Maximilian Kraus, Paul Cosgrove, Eugene Shwageraus
Nuclear Science and Engineering | Volume 200 | Number 1 | March 2026 | Pages S415-S435
Research Article | doi.org/10.1080/00295639.2025.2456413
Articles are hosted by Taylor and Francis Online.
Reliable tools to simulate transients are an essential prerequisite for designing new nuclear reactors and assessing their safety. Despite advancements in computer technology and existing neutron transport codes, modeling transients accurately remains resource intensive. This leaves room to explore new transport approaches in the hope they might eventually prove more efficient.
This work builds on The Random Ray Method (TRRM), a stochastic variation of the conventional method of characteristics, which has shown great efficiency in terms of run time and precision for steady-state problems. We propose two modified versions of TRRM for time-dependent applications.

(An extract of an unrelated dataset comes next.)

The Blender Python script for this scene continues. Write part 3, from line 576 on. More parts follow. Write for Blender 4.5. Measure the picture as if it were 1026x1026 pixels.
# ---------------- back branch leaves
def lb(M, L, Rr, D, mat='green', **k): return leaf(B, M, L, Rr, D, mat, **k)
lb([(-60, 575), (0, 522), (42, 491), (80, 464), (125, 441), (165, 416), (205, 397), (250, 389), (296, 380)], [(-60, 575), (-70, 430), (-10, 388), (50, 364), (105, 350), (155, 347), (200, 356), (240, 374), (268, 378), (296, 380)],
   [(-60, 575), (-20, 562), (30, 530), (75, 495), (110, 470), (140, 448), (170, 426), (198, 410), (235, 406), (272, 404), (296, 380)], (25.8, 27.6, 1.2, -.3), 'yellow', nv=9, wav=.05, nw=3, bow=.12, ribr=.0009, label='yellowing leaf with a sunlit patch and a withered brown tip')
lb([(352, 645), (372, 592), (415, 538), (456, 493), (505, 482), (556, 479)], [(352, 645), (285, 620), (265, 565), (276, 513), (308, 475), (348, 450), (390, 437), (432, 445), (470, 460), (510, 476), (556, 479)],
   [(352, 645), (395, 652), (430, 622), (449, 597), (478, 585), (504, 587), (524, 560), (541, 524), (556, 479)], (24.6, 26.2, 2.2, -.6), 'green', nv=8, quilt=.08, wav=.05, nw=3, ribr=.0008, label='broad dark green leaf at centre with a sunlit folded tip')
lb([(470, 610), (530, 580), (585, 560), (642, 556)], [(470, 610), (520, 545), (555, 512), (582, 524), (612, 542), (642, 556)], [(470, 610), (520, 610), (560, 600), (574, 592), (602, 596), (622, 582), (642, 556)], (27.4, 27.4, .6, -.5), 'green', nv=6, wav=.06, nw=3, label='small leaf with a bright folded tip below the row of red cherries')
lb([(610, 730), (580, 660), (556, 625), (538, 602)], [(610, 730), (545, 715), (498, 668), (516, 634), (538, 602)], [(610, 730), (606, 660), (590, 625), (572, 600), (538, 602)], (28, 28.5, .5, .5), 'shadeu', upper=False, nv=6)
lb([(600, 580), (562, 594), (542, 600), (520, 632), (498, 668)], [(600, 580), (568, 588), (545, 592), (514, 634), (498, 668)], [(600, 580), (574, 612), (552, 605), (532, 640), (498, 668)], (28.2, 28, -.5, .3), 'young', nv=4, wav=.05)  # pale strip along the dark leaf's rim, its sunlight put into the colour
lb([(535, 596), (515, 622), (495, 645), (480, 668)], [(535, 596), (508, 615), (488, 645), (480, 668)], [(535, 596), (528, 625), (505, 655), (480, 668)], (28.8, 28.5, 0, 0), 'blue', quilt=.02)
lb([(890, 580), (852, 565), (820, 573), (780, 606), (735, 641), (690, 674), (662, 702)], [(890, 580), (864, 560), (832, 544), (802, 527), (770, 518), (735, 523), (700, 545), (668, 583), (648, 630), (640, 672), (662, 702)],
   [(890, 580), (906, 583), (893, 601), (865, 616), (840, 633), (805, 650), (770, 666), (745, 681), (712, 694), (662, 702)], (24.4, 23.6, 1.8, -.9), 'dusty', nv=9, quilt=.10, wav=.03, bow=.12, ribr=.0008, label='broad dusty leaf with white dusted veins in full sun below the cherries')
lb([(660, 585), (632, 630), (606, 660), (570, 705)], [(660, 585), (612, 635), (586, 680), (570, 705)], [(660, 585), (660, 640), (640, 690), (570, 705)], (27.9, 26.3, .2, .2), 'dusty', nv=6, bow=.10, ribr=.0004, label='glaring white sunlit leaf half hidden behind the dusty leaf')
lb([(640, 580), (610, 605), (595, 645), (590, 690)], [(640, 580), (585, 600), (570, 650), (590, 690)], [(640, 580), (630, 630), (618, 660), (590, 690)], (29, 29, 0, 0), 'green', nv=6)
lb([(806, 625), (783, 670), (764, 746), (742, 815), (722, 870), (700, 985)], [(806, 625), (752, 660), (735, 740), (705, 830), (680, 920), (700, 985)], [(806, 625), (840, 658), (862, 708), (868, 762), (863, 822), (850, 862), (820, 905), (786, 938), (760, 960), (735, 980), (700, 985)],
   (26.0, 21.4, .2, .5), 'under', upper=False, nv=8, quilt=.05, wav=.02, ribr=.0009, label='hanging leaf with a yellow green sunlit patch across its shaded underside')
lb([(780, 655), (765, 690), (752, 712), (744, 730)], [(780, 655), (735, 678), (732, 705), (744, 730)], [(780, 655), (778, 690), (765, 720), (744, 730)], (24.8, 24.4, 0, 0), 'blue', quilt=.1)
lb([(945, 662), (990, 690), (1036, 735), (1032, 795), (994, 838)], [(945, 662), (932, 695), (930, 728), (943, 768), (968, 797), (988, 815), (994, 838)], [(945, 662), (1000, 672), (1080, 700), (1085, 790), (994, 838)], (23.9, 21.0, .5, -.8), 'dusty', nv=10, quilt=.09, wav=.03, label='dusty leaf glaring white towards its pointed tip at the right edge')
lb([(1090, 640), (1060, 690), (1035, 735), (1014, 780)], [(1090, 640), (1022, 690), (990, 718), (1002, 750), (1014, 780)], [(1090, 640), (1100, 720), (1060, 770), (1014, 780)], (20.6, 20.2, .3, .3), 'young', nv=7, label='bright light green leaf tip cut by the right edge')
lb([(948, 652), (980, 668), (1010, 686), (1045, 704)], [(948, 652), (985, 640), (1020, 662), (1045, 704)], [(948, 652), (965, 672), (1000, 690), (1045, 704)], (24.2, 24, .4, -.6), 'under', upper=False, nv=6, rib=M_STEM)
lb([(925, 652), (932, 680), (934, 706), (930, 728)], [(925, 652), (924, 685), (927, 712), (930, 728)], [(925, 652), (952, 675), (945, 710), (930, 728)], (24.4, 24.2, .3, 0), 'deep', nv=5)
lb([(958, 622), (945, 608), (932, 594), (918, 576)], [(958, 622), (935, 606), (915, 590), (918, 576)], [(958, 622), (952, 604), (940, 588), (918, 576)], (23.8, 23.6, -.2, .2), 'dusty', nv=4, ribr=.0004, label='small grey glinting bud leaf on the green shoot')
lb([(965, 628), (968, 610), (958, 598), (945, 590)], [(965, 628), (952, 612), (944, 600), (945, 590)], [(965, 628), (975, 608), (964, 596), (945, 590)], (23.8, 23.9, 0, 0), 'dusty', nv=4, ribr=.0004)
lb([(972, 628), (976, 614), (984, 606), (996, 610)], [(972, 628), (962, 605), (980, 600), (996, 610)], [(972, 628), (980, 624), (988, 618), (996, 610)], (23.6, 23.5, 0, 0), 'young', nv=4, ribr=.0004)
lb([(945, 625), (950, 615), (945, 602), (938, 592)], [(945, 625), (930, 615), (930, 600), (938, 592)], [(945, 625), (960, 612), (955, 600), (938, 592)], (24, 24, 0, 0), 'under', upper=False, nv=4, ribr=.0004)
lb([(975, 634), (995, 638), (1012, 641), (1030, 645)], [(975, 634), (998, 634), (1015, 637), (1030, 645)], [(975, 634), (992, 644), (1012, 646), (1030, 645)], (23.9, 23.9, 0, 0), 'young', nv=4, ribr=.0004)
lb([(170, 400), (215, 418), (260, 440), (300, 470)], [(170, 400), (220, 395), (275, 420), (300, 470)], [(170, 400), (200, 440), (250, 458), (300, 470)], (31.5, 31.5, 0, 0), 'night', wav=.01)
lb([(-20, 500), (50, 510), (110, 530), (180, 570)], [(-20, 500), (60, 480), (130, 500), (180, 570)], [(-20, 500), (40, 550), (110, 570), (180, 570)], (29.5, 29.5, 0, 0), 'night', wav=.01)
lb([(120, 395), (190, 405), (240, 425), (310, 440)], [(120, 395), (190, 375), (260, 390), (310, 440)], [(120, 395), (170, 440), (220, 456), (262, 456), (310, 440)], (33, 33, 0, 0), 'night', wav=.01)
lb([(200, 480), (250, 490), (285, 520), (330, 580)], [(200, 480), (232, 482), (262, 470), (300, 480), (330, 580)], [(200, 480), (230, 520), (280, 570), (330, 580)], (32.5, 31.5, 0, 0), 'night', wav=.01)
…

The first is a time-implicit (TI) method that converges the spatial distribution at each time step before proceeding to the next. The second employs an unconventional approach by converging the entire space-time configuration simultaneously with time-continuous rays (TCR). Both methods were improved with new features for greater precision and dynamic convergence that were not included in previous versions.
Tested on C5G7-TD benchmark cases 1-2 and 3-4, the proposed methods reproduced the reference results accurately, with mean errors of less than 0.4%. While TI achieved shorter run times and used less memory than TCR, it resulted in slightly higher errors. Overall, the time-dependent TRRM methods in this work required significantly longer computational times than the reference solutions obtained with the code MPACT, which couples high- and low-order methods. Adopting a similar approach for time-dependent TRRM is a potential topic for future research.